3/4" Capacity Drill Chuck: Lathe or Mill?

Just out of personal preference, I would get an arbor to fit the lathe. Most of the time, you will have a collet to fit your mill that has a large diameter cutter, but for a lathe, if you want to drill a large hole with a drill....1/2" is about the standard. The larger you can get for the lathe the better. You may still have to turn down the shank some, but it would be nice to put in a 3/4" drill into a lathe without having to modify the drill. In a mill, you can easily use a 3/4" collet to put a drill in. Plus depending on what you are making in a lathe, if it takes a large hole, the larger you can start out with the better before switching over to a boring bar. If you can pop in a 3/4" hole in a lathe, you can start out with a large beefy boring bar to start out with, without having to work your way up. My vote is for getting a lathe arbor

Although I was leaning towards the lathe, I decided to go with the mill & I already got the R8 arbor for it. Thanks for all the suggestions. All my drills currently over 1/2" are S&D drills which have reduced shanks (1/2"). My current largest is 1" but a few larger is on my list. I can't go too large as the slowest speed on my lathe is 60 RPM which is not good for some of the materials I drill. The only straight size shank drill I have is 15.5mm but I turned it down to a 1/2" shank. But I got a 5/8" capacity drill chuck when I got my current lathe so that would have fit anyway.

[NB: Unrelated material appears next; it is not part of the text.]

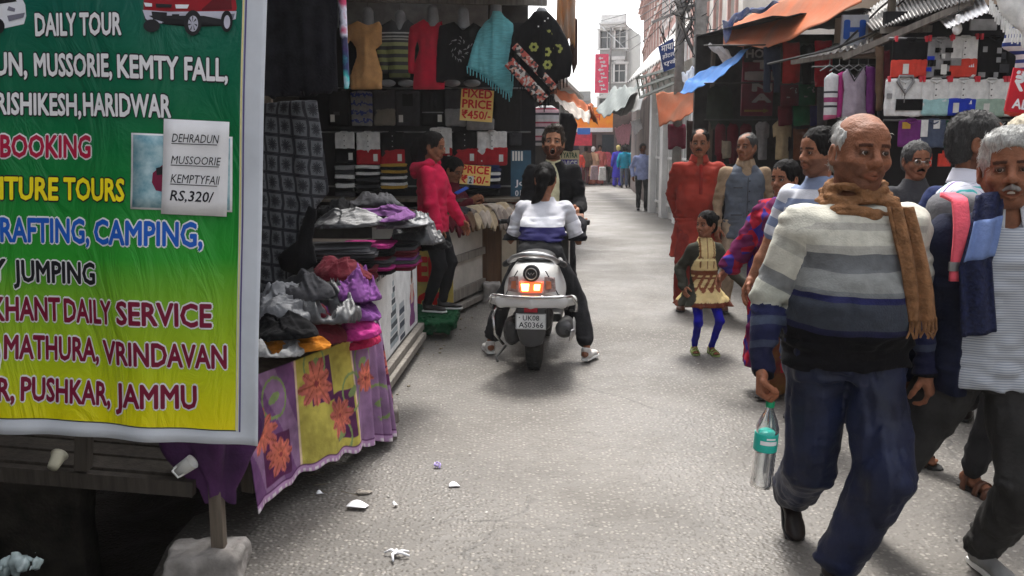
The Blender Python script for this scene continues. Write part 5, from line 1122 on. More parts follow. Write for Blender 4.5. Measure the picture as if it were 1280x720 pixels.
mb = MB(); lettering(mb, '₹', Vector((-.095, -.007, .0)), Vector((.07, 0, 0)), Vector((0, 0, .11)), 0, .03); lettering(mb, 'AL', Vector((-.08, -.007, -.105)), Vector((.09, 0, 0)), Vector((0, 0, .055)), 0, .03); mb.build('lettering', PW, rb)

# ---------------------------------------------------------------- dim stall in the middle right
ds = empty('stall_shed', (3.2, 12, 0), 0, 'dim open stall under the orange tarpaulin crowded with hanging clothes', 'stall')
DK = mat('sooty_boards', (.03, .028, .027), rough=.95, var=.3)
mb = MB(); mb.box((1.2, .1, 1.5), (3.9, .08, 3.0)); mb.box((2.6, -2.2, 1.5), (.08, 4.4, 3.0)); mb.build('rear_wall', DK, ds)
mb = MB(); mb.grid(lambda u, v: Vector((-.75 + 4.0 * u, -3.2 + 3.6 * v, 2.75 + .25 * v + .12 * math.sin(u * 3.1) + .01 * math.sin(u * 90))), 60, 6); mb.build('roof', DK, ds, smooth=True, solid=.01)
for px_, Y in ((887, 11.9), (1102, 7.7)):
    mb = MB(); p = at(px_, 200, Y); mb.box((p.x - 3.2, Y - 12, 1.4), (.05, .05, 2.8)); mb.build('post', OLDWOOD, ds)
for y0, Y in ((57, 9.4), (104, 10.2), (150, 10.6), (84, 7.75)):
    p = at(640, y0, Y); mb = MB(); mb.tube([((at(880, y0, Y).x if Y > 8 else at(1015, y0, Y).x) - 3.2, Y - 12, p.z), ((at(1100, y0, Y).x) - 3.2, Y - 12, p.z + .02)], .008); mb.build('rail', IRON, ds)
def hv(nm, x0, y0, x1, y1, Y, m, label, cat, shape='rect', **k):
    w_ = x1 - x0; 
    if shape == 'tee': P = [(x0, y0 + .12 * (y1 - y0)), (x0 + .3 * w_, y0), (x0 + .5 * w_, y0 + .06 * (y1 - y0)), (x0 + .7 * w_, y0), (x1, y0 + .12 * (y1 - y0)), (x1 - .04 * w_, y0 + .45 * (y1 - y0)), (x1 - .18 * w_, y0 + .42 * (y1 - y0)), (x1 - .16 * w_, y1), (x0 + .16 * w_, y1), (x0 + .18 * w_, y0 + .42 * (y1 - y0)), (x0 + .04 * w_, y0 + .45 * (y1 - y0))]
    elif shape == 'long': P = [(x0 + .06 * w_, y0 + .1 * (y1 - y0)), (x0 + .35 * w_, y0), (x0 + .5 * w_, y0 + .05 * (y1 - y0)), (x0 + .65 * w_, y0), (x1 - .06 * w_, y0 + .1 * (y1 - y0)), (x1, y0 + .8 * (y1 - y0)), (x1 - .14 * w_, y0 + .8 * (y1 - y0)), (x1 - .2 * w_, y1), (x0 + .2 * w_, y1), (x0 + .14 * w_, y0 + .8 * (y1 - y0)), (x0, y0 + .8 * (y1 - y0))]
    elif shape == 'trousers': P = [(x0, y0), (x1, y0), (x1, y1), (x0 + .58 * w_, y1), (x0 + .5 * w_, y0 + .4 * (y1 - y0)), (x0 + .42 * w_, y1), (x0, y1)]
    else: P = [(x0, y0), ((x0 + x1) / 2, y0 + 1), (x1, y0), (x1 + .5, (y0 + y1) / 2), (x1, y1), (x0, y1 + 1)]
    return hang(nm, P, Y, m, label, cat, k.pop('thick', .035), k.pop('edge', .06), res=.018, **k)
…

Use of non-fractional reamers if ever needed is why I choose to go with the mill. And I could always move a part from the lathe to the mill to use it, not so much the other way. I had asked what other reasons for using a larger drill chuck on the lathe were but no one suggested anything. So I just went with the mill.

I'd put it on the mill, large drills in a lathe you really want a taper shank. You won't find many R8 taper shank drills! :)

Exactly my thought, some taper shank drills are what I have on my list to buy so unless I run into another reason. I hate when the drill chuck falls off the arbor taper when using larger drills (well not often, only happened to me once :)) I think the larger drill chuck will be more useful on the mill for me.